[Start]

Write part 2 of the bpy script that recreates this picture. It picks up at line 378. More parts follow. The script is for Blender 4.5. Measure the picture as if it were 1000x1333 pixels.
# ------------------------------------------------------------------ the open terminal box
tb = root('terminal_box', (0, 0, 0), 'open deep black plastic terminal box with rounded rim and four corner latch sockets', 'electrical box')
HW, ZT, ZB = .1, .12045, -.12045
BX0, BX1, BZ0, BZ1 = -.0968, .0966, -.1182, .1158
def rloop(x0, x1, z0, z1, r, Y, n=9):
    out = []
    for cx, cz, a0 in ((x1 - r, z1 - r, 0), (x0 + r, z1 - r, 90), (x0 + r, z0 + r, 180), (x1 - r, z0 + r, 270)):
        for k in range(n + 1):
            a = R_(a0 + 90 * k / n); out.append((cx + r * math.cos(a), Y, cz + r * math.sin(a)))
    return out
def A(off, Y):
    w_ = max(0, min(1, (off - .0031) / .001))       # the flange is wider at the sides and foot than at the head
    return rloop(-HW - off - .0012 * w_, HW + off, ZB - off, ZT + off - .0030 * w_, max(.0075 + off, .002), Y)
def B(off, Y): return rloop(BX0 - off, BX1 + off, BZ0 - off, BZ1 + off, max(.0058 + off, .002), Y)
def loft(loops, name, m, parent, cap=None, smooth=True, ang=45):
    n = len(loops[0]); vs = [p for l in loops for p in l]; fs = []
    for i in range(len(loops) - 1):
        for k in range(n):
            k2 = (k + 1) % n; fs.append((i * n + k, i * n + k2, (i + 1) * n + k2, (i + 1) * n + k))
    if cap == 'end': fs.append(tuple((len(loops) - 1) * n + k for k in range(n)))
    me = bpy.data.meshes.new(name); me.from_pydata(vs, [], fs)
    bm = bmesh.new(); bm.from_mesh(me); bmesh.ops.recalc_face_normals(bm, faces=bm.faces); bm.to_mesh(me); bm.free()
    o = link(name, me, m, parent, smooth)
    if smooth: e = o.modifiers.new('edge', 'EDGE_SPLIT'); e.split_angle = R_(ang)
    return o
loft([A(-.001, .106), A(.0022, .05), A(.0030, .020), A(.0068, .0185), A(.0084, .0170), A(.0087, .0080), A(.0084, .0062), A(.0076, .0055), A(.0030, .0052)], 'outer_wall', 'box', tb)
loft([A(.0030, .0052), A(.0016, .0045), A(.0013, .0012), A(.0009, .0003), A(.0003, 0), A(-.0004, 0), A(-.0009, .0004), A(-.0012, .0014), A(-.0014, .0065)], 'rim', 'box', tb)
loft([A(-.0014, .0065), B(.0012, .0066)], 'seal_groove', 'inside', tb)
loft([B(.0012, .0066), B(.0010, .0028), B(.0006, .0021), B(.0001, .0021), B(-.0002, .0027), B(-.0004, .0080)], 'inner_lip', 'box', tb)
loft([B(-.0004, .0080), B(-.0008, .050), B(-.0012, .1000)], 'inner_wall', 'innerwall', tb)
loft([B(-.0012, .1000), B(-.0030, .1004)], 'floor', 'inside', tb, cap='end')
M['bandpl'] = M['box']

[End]

**Directions for this task**
Give an exact copy of all the data shown above.

**Written answer**
Write part 2 of the bpy script that recreates this picture. It picks up at line 378. More parts follow. The script is for Blender 4.5. Measure the picture as if it were 1000x1333 pixels.
# ------------------------------------------------------------------ the open terminal box
tb = root('terminal_box', (0, 0, 0), 'open deep black plastic terminal box with rounded rim and four corner latch sockets', 'electrical box')
HW, ZT, ZB = .1, .12045, -.12045
BX0, BX1, BZ0, BZ1 = -.0968, .0966, -.1182, .1158
def rloop(x0, x1, z0, z1, r, Y, n=9):
    out = []
    for cx, cz, a0 in ((x1 - r, z1 - r, 0), (x0 + r, z1 - r, 90), (x0 + r, z0 + r, 180), (x1 - r, z0 + r, 270)):
        for k in range(n + 1):
            a = R_(a0 + 90 * k / n); out.append((cx + r * math.cos(a), Y, cz + r * math.sin(a)))
    return out
def A(off, Y):
    w_ = max(0, min(1, (off - .0031) / .001))       # the flange is wider at the sides and foot than at the head
    return rloop(-HW - off - .0012 * w_, HW + off, ZB - off, ZT + off - .0030 * w_, max(.0075 + off, .002), Y)
def B(off, Y): return rloop(BX0 - off, BX1 + off, BZ0 - off, BZ1 + off, max(.0058 + off, .002), Y)
def loft(loops, name, m, parent, cap=None, smooth=True, ang=45):
    n = len(loops[0]); vs = [p for l in loops for p in l]; fs = []
    for i in range(len(loops) - 1):
        for k in range(n):
            k2 = (k + 1) % n; fs.append((i * n + k, i * n + k2, (i + 1) * n + k2, (i + 1) * n + k))
    if cap == 'end': fs.append(tuple((len(loops) - 1) * n + k for k in range(n)))
    me = bpy.data.meshes.new(name); me.from_pydata(vs, [], fs)
    bm = bmesh.new(); bm.from_mesh(me); bmesh.ops.recalc_face_normals(bm, faces=bm.faces); bm.to_mesh(me); bm.free()
    o = link(name, me, m, parent, smooth)
    if smooth: e = o.modifiers.new('edge', 'EDGE_SPLIT'); e.split_angle = R_(ang)
    return o
loft([A(-.001, .106), A(.0022, .05), A(.0030, .020), A(.0068, .0185), A(.0084, .0170), A(.0087, .0080), A(.0084, .0062), A(.0076, .0055), A(.0030, .0052)], 'outer_wall', 'box', tb)
loft([A(.0030, .0052), A(.0016, .0045), A(.0013, .0012), A(.0009, .0003), A(.0003, 0), A(-.0004, 0), A(-.0009, .0004), A(-.0012, .0014), A(-.0014, .0065)], 'rim', 'box', tb)
loft([A(-.0014, .0065), B(.0012, .0066)], 'seal_groove', 'inside', tb)
loft([B(.0012, .0066), B(.0010, .0028), B(.0006, .0021), B(.0001, .0021), B(-.0002, .0027), B(-.0004, .0080)], 'inner_lip', 'box', tb)
loft([B(-.0004, .0080), B(-.0008, .050), B(-.0012, .1000)], 'inner_wall', 'innerwall', tb)
loft([B(-.0012, .1000), B(-.0030, .1004)], 'floor', 'inside', tb, cap='end')
M['bandpl'] = M['box']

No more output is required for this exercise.